Credit Direct Moves to Tackle SMEs Cash flow Mgt Challenge
Nume Ekeghe
Credit Direct has launched Money Talks, a financial literacy series aimed at tackling what it describes as a critical but often overlooked driver of small and medium enterprises (SMEs) failure in Africa—poor cash flow management.
The initiative, unveiled during Financial Literacy Month, signals a shift in emphasis from access to capital to the more fundamental issue of how businesses manage liquidity. It comes at a time when many Nigerian SMEs, despite strong demand in some sectors, continue to struggle under the weight of rising input costs, currency volatility and tightening consumer spending.
The session featured Chief Executive Officer(CEO) of So Fresh, Olagoke Balogun, who drew on his experience scaling one of Nigeria’s fastest-growing consumer food brands to walk attendees through how money actually moves through a business and why getting it wrong is often what separates companies that grow from those that quietly shut down.
Nigeria’s SME sector is the backbone of the national economy. According to the National Bureau of Statistics (NBS), small and medium-sized businesses account for 96 per cent of all enterprises in the country and contribute approximately 48 per cent of Gross Domestic Product
(GDP).
Yet the Small and Medium Enterprises Development Agency of Nigeria (SMEDAN) reports that the majority of Nigerian SMEs fail within their first five years of operation, with early-stage financial mismanagement consistently cited as a key contributing factor.
At the centre of that mismanagement is a deceptively simple confusion: the difference between profit and cash. Balogun addressed this directly, drawing from his own experience building So Fresh into one of Nigeria’s most recognised consumer brands.
“The number one reason businesses die, big and small, is lack of money. When cash finishes in a business, the business dies,” he said.
“You have only four ways that money comes into your business. But you have a thousand ways money flies out of your business every single day. That is why the topic of cash flow is a very vital one.”
For business owners without formal financial training, this distinction often goes unexamined until the damage is already done.
The session is consistent with Credit Direct’s broader view that financial inclusion cannot be measured by credit access alone. For embedded finance to deliver lasting value, the people using it need the financial knowledge to make it work for them.

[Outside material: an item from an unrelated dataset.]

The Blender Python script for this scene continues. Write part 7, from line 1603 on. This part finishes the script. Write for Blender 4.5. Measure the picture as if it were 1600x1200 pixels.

Attendees left with a practical cash flow guide and 30-day cash flow planner produced by Credit Direct, designed to help business owners apply the session’s lessons immediately.
The event also comes ahead of the launch of Credit Direct Business, a platform that allows businesses to access the loans they need to scale and also earn interest on their idle cash.
Credit Direct is a leading financial services provider offering accessible, flexible credit solutions to individuals and businesses, helping them meet immediate financial needs and achieve their personal and business goals.